**Recorded data**
= = =

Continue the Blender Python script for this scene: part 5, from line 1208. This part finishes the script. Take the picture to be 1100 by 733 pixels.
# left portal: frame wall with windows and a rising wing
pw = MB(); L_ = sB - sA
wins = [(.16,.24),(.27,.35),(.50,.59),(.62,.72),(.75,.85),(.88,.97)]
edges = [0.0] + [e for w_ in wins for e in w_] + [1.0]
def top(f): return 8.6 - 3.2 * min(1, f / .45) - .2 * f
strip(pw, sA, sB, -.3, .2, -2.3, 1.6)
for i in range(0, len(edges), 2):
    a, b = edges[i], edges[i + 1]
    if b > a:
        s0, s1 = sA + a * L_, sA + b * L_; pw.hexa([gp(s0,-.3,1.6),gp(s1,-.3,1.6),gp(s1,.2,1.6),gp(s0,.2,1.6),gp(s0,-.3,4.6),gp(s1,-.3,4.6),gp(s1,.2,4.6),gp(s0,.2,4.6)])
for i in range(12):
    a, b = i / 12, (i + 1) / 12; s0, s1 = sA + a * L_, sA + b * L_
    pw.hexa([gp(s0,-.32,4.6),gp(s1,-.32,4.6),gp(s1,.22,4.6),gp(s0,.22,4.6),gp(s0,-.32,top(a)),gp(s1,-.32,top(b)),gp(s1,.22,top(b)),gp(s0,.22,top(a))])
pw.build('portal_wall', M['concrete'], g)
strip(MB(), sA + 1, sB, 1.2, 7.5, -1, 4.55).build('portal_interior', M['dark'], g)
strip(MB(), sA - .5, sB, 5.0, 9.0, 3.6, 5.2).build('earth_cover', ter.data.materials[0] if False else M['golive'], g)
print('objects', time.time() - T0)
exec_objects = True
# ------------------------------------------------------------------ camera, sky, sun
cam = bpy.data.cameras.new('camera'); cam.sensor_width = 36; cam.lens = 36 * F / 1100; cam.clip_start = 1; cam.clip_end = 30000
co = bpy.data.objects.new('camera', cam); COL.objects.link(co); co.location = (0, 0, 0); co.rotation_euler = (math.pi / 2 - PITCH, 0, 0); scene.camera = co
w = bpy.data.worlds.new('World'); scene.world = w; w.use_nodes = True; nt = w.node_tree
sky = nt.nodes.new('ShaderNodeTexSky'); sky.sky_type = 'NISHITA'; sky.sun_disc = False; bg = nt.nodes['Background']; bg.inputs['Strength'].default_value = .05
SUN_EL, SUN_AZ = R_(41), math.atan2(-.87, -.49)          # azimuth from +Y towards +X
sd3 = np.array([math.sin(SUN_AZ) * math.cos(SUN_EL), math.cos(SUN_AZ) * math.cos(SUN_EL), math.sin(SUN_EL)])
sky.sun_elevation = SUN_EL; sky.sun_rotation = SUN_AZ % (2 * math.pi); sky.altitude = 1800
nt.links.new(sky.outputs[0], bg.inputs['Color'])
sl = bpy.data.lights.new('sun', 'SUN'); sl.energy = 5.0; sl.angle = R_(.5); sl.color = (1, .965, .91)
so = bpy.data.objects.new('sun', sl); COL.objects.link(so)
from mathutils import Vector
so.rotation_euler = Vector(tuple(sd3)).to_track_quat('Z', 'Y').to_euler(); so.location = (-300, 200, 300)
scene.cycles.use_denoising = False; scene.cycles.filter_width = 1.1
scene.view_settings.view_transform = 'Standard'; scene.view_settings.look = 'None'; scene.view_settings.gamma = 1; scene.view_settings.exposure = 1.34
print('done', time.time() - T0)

= = =

**What is expected**
Look through the material and copy each line that has "from".

**The solution**
Continue the Blender Python script for this scene: part 5, from line 1208. This part finishes the script. Take the picture to be 1100 by 733 pixels.
SUN_EL, SUN_AZ = R_(41), math.atan2(-.87, -.49)          # azimuth from +Y towards +X
from mathutils import Vector